DL> Server install on the planet. In fact if I rebase every DLL on my system and
DL> every executable then I can make my box almost invulnerable to a given
DL> exploit, past, present or future. It's not that my box is invulnerable to a
^^^^^^^^^^^^^^^^^^^^^^^^^^^^^^^^
Bullshit. I am willing to bet that most heap overflows will be
exploitable even in a fully rebased address space. I don't need to
know a "jmp ebx"-address, I can _write_ a "jmp ebx" wherever I
want.
DL> buffer overflow vulnerability - it's just invulnerable to the exploits for
DL> it. To gain control of a system protected in such a way
DL> would require that the author of the exploit know the location of loaded
DL> DLLs.
Rebasing everything is something you're not very likely to achieve. Hardly any
commercial software has executables which still contain valid
relocation information -- which means that you can rebase all DLL's as
much as you want, the main EXE (which is always mapped at 0x00400000
and cannot be remapped) will be present & can be used for
exploitation. Unless you rebase the complete address space you remain
vulnerable. Furthermore, rebasing might not be sufficient, as there's
less than 32k different bases -- if the service restarts cleanly brute
force is definitely an option. So you need full randomization.
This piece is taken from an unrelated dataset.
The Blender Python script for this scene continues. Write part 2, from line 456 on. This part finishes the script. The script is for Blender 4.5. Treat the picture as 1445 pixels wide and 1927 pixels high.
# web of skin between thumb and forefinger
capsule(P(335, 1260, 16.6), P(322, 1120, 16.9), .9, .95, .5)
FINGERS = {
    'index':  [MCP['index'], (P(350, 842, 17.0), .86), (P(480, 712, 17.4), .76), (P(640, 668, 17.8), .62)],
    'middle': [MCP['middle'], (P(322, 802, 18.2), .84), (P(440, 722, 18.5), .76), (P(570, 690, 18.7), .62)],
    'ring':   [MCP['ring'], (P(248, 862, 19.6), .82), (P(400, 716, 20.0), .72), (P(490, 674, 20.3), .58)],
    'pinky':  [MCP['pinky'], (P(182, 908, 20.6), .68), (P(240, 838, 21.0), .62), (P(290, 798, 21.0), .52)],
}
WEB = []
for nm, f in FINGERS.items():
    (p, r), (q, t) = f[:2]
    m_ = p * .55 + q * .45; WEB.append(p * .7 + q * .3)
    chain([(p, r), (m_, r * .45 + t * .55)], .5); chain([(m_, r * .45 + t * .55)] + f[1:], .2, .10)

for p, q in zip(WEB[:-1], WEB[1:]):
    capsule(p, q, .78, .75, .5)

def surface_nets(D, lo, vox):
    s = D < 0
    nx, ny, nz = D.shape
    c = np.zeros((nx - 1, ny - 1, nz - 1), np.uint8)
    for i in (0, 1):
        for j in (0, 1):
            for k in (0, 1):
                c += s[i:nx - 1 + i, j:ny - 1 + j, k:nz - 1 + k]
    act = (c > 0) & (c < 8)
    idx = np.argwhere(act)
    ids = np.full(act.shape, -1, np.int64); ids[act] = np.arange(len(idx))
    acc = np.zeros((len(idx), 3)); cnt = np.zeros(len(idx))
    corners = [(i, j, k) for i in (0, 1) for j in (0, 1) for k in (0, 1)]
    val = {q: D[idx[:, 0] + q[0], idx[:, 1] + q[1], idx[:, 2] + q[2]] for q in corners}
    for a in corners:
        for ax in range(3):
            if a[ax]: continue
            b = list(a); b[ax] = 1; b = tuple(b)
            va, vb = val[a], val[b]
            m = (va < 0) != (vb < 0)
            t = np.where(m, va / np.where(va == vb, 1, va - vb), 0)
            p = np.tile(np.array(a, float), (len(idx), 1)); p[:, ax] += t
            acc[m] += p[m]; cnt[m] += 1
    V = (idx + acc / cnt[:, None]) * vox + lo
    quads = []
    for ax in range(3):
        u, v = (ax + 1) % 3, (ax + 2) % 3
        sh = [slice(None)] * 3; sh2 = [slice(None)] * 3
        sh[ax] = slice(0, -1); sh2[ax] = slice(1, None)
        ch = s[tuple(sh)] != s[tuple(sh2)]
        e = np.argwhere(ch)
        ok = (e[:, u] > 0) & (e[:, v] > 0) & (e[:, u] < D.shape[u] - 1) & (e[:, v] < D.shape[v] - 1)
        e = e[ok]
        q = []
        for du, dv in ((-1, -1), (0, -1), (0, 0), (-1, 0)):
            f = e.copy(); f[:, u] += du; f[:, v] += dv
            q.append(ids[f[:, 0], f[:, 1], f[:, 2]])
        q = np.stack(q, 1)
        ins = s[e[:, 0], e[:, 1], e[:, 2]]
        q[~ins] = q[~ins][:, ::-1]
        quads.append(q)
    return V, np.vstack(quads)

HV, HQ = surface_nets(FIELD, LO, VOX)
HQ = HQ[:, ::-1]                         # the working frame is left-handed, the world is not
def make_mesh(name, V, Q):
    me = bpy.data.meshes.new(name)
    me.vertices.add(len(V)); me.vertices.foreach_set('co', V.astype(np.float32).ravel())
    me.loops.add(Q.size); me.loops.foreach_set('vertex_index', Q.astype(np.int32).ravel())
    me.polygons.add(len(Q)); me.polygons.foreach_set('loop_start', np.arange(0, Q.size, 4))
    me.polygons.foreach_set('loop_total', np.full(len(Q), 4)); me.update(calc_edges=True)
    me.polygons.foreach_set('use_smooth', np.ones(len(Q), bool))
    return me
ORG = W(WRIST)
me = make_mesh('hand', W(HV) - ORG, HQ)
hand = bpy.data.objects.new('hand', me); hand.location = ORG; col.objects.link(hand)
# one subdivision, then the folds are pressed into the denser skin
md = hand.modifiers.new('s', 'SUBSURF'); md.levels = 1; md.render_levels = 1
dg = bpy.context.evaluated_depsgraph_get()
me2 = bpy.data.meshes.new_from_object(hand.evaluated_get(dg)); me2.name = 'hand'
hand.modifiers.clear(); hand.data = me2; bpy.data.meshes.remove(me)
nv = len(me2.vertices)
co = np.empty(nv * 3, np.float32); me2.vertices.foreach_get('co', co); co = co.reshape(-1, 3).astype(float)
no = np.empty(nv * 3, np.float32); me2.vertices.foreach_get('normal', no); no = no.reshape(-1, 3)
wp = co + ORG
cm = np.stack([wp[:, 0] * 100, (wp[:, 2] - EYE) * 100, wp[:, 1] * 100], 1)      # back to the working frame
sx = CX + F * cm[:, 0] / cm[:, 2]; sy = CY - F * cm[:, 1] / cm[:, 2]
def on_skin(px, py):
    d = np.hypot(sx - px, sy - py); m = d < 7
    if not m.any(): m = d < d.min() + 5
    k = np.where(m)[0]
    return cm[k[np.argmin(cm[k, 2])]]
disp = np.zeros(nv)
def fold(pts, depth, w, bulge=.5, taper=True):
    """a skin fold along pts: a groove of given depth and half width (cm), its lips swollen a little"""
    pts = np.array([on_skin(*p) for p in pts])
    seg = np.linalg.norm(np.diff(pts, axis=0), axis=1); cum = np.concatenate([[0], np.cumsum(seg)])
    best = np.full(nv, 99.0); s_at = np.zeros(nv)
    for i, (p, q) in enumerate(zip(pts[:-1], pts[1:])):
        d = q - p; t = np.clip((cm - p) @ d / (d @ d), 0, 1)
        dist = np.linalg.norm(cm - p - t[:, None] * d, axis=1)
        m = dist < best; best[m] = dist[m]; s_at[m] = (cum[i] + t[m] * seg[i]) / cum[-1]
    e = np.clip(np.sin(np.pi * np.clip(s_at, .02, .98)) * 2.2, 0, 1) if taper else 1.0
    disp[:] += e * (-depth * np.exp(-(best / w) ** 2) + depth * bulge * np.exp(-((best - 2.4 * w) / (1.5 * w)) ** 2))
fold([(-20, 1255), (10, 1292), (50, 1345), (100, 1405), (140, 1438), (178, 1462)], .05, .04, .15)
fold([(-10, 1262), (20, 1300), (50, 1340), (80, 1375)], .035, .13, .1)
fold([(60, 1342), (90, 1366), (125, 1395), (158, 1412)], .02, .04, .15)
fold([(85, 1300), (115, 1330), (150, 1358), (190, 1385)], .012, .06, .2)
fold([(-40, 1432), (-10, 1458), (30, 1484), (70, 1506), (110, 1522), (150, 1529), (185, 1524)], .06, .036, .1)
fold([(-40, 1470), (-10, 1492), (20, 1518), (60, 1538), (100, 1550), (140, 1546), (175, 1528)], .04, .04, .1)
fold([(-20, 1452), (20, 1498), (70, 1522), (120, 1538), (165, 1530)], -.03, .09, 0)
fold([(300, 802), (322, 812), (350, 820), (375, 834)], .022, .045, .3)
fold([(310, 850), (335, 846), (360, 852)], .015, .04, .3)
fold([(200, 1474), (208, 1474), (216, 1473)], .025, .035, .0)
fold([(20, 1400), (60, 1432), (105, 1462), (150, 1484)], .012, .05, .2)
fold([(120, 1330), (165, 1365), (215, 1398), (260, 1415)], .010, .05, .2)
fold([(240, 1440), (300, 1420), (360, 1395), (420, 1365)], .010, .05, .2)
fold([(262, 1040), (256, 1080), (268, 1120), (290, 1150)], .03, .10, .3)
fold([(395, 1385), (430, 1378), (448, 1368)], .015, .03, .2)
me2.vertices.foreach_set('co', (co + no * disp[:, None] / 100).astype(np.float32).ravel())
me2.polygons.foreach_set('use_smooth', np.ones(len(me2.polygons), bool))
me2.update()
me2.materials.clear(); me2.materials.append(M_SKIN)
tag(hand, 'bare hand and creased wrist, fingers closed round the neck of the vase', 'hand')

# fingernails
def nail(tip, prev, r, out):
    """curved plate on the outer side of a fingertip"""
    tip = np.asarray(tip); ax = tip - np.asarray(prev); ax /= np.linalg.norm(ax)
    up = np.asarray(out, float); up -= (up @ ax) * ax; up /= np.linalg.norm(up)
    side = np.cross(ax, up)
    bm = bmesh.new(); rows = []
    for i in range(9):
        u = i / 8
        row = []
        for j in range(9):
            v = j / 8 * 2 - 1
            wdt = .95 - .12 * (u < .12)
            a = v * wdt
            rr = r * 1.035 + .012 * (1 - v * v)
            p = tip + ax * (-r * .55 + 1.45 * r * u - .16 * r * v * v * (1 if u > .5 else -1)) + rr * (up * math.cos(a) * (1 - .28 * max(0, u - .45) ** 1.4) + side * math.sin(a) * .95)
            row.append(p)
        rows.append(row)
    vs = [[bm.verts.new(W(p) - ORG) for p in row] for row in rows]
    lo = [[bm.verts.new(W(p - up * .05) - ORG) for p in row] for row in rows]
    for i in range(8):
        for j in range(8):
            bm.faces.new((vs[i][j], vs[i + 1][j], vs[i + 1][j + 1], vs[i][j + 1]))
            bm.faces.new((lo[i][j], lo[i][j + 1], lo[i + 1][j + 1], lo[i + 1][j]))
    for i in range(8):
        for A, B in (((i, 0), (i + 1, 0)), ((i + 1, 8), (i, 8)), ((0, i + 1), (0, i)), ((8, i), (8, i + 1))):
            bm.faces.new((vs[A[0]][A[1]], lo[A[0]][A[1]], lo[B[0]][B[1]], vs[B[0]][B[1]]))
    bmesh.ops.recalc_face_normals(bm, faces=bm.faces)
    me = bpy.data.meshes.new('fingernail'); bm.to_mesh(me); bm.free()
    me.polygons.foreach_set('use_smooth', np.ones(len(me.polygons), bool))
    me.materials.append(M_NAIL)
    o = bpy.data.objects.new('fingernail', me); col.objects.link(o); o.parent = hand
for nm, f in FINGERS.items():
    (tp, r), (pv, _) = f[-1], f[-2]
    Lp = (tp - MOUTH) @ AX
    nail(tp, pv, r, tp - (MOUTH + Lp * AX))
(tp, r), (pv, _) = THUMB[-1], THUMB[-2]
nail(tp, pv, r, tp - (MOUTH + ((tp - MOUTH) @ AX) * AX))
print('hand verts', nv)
Heap corruptions allow an attacker to write arbitrary data to
arbitrary locations -- so he can patch his own "jmp ebx" or whatever
to whereever he wishes. Unless you implement something PaX-like for
writable/executable pages, you're still vulnerable. And the majority
of all buffer overruns _are_ heap corruptions.
Oh, and there's always the static mapping of the TEB's under Windows.
So the solution you're proposing
a) Will only work against a small subset of all
closed-source-applications (those with relocatable main .exe)
b) Will even then only protect you against vanilla stack smashes, and offer 0
protection against heap corruptions or format string bugs
c) Will be suspectible to brute-force attacks on your address space
(which cannot be more complex than 2^15 ... hardly a "hard"
task)
There's many more weaknesses to what you propose.